A la
mañana siguiente lo vuelves a ver, igual que siempre, un poco más cansado de la
vida. Y esos ojos cada día tienen menos valor para mirar más allá de su parcela
de suelo. Y tú te sientes acorralado. Fuera de lugar.
Tanta
gente pasa por su lado y no se dignan a mira, pero lo ven. Lo ven desecho y
cada día un poco más viejo, y se le van notando los golpes de la vida, las
horas muertas en esa calle. Pero
lo ven y
evitan sus ojos negros, evitan su esfuerzo de levantar la mirada y dedicar una
sonrisa sincera al viajante. Mañanas frías, tardes tristes y noches desiertas.
Y tu piensas en que estará reflexionando si es que tiene los cojones de
hacerlo.
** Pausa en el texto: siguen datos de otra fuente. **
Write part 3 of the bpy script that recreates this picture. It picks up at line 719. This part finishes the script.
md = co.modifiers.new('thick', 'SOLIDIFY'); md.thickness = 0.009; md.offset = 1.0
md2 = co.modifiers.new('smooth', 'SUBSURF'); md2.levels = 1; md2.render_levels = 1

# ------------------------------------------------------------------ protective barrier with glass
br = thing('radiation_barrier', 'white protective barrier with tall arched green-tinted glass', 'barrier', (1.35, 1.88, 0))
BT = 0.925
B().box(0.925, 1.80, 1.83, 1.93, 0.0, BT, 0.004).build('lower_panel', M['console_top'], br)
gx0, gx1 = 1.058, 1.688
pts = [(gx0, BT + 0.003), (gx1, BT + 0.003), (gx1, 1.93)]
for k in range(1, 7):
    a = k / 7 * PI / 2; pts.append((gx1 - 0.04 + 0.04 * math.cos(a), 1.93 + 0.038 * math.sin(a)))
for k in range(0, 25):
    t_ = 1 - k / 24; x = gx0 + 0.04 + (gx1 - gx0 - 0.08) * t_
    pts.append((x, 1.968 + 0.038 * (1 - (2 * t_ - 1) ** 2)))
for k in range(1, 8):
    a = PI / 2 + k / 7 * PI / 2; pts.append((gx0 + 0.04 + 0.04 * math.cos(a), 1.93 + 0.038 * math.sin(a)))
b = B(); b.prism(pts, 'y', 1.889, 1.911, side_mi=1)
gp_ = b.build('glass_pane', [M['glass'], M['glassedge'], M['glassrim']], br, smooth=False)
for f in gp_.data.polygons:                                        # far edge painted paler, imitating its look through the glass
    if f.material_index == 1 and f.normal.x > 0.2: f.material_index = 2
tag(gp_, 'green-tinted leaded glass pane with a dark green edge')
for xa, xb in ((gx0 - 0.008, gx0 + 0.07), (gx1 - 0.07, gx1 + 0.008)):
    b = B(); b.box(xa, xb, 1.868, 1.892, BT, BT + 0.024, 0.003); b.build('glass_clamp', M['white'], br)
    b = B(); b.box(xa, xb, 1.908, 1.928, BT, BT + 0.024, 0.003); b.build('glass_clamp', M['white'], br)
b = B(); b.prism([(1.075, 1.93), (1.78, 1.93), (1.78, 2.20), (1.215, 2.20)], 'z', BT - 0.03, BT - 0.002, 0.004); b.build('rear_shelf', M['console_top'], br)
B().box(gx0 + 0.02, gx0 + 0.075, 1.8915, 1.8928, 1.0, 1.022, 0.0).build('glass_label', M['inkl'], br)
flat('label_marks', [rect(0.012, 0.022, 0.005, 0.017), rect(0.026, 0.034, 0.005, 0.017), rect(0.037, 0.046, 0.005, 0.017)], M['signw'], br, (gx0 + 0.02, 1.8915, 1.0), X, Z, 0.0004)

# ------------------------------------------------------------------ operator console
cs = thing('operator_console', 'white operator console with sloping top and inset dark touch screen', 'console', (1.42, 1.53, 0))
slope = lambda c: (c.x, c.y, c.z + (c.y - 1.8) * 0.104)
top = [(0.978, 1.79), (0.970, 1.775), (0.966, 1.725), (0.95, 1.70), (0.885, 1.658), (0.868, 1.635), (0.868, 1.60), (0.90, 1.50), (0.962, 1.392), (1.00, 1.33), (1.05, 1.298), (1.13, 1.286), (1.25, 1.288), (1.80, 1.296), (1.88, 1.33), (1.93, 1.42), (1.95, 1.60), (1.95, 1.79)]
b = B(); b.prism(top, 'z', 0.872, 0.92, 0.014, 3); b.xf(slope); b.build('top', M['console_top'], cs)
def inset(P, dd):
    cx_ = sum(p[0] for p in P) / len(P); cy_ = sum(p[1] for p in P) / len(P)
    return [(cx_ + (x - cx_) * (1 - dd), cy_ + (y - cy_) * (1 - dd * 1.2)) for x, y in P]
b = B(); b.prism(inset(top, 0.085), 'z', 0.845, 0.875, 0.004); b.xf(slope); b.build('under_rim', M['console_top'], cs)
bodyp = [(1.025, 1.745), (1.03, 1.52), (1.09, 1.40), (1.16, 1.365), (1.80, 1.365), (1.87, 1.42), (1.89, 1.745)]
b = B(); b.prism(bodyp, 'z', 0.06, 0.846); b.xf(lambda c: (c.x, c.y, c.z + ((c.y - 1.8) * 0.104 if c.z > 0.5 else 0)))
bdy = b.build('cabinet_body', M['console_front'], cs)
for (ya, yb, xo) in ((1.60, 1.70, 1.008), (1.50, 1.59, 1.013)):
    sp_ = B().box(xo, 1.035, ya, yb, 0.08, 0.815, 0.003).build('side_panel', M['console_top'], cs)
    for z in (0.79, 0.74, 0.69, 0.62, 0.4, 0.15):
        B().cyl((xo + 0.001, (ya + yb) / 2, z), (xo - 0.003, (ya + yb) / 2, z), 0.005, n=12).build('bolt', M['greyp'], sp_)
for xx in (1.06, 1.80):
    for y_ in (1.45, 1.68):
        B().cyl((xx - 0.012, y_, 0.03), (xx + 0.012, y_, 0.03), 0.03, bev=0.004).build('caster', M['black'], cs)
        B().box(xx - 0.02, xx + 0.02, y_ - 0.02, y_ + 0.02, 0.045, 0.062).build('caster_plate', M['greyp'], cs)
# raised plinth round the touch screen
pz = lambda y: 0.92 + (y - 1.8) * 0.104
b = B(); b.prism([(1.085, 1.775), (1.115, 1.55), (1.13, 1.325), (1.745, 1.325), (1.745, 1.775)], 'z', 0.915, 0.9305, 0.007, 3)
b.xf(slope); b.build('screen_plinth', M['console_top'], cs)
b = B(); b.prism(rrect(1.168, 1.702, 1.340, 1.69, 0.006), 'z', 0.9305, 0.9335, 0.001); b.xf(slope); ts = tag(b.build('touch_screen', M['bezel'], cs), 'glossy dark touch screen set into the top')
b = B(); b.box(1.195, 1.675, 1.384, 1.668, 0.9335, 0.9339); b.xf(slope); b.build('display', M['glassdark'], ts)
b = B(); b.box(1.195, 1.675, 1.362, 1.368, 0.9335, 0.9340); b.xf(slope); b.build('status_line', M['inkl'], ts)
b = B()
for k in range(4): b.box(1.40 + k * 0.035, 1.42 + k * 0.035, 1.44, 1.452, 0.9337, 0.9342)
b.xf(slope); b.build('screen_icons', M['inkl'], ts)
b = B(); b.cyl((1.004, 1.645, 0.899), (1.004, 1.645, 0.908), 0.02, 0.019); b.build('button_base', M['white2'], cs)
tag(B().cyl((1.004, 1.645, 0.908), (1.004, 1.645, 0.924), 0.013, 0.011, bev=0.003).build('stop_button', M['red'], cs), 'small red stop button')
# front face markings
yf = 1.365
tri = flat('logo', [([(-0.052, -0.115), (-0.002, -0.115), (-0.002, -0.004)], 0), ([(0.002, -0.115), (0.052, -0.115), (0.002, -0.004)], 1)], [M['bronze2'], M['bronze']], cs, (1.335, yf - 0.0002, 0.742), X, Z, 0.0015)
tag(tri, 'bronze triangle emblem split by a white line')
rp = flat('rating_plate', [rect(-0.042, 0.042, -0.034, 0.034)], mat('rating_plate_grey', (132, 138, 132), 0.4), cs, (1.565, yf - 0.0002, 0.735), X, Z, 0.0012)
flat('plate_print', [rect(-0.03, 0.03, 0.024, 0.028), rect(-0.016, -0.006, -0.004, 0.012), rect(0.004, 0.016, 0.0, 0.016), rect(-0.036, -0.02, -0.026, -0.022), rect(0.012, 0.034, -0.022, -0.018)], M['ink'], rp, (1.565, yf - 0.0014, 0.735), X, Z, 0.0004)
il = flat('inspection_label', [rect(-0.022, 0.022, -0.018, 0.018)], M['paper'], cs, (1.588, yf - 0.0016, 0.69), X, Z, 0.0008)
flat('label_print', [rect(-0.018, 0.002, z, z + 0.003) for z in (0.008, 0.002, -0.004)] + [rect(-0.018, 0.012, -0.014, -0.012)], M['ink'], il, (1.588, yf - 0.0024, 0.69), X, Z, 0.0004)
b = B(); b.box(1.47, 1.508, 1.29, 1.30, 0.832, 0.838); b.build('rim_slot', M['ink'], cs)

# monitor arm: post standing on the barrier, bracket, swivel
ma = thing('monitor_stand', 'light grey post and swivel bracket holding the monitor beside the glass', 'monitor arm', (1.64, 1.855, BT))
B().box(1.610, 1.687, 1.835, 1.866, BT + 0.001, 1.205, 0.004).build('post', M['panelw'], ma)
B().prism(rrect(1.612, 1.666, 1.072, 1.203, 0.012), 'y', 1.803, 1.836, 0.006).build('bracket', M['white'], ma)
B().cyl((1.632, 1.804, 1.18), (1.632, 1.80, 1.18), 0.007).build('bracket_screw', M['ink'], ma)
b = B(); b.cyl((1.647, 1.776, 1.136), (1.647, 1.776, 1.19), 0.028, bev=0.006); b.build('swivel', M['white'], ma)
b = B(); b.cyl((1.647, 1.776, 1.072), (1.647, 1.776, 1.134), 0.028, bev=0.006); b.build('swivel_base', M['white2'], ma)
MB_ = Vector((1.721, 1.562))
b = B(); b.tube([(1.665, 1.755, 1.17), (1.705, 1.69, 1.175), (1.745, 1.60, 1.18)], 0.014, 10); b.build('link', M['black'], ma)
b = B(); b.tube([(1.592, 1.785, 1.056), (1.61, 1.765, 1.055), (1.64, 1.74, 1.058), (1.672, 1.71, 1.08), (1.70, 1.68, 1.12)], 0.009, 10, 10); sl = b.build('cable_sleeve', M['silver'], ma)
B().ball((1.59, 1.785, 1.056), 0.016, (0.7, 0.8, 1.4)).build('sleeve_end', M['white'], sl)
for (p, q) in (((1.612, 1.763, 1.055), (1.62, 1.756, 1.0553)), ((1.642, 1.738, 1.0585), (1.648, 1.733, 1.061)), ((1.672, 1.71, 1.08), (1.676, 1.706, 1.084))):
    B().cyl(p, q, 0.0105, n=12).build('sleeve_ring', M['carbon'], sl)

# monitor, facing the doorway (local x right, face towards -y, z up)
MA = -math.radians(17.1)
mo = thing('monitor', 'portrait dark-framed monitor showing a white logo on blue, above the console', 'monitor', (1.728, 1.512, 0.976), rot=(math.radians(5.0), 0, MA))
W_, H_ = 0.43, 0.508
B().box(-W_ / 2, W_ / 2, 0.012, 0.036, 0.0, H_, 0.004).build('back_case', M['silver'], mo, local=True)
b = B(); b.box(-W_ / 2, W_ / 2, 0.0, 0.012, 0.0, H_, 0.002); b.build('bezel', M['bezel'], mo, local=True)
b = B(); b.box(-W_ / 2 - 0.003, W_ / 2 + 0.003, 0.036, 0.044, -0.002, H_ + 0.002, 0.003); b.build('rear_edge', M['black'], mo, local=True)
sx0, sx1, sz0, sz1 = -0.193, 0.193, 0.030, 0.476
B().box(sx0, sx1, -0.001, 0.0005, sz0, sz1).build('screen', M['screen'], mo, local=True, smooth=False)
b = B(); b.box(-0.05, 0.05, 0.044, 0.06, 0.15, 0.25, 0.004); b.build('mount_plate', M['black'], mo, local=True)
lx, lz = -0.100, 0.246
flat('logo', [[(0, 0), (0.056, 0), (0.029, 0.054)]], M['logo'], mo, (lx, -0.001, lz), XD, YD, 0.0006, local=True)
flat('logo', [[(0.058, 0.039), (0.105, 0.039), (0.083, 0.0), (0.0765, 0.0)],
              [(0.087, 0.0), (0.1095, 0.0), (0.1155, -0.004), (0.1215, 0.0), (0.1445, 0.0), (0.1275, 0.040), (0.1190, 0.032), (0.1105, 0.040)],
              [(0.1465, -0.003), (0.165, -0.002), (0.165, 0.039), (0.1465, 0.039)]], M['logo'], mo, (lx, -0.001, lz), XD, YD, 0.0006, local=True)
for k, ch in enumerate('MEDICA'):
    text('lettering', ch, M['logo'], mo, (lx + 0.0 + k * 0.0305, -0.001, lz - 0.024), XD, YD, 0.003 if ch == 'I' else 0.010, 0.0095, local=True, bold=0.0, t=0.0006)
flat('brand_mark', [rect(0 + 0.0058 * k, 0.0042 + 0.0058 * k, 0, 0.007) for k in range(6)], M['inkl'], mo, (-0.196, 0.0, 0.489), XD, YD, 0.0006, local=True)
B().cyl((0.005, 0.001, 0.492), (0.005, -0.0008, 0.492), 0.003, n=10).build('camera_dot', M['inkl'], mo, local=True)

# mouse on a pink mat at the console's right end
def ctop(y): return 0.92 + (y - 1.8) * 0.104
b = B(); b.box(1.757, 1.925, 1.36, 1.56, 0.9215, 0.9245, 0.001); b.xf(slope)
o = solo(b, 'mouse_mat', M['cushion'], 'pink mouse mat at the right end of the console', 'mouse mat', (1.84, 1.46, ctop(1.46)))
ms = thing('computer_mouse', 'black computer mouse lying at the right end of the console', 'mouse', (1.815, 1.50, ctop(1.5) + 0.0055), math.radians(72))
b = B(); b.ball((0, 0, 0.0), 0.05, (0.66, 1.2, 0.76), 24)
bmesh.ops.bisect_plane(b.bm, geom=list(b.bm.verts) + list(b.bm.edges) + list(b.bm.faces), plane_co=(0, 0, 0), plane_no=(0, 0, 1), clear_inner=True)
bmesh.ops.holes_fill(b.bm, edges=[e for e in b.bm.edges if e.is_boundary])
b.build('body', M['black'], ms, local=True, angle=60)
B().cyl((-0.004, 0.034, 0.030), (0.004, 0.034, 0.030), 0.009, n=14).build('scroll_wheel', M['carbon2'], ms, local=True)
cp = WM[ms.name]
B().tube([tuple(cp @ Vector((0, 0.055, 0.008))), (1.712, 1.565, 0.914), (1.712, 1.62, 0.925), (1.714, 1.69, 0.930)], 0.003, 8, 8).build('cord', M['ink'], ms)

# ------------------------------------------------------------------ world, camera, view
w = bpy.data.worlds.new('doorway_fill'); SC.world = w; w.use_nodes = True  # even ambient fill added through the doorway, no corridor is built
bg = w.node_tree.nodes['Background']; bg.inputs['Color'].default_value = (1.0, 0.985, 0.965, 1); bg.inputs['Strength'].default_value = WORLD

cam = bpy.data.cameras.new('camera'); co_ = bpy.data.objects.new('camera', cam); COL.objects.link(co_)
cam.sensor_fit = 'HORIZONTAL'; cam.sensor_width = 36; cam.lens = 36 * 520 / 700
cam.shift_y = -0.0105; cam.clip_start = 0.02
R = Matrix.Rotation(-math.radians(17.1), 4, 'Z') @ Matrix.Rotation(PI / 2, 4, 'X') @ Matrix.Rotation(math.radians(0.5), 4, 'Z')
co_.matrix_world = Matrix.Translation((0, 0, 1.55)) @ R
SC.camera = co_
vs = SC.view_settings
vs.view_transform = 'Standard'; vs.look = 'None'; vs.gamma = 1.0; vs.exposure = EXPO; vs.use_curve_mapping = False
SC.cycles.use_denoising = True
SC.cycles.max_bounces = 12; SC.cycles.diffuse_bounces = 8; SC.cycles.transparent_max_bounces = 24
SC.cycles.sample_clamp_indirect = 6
Si tiene la suficiente valentía para pensar en su vida y no
derrumbarse más que el suelo. Y que pensará de ese suelo sucio llena de
hipocresía.
Y esta
mañana lo has vuelto a ver y le has visto un poco más marchito. Comía quien
sabe que, y pensaba en quien sabe quien mientras la gente vestida corbata
resoplaba por tener tantas cosas que hacer. Él pedía limosna, o que la vida
fuera un poco menos puta con él y fue el único que se dio cuenta de la
situación. La vio ocupada con su equipaje lleno de vejez, bajando las escaleras
de la entrada del tren como podía y mal diciendo su espalda y sus piernas que antes
habían sido fuertes. Iba ella demasiado cargada y nuestro vagabundo se dio cuenta.
Simple acto
pensaste tu, pero te diste cuenta que nadie más a tu alrededor dejo de pensar ni
un minuto en si mismo. Observador. Es él el que menos tiene, él el que más da.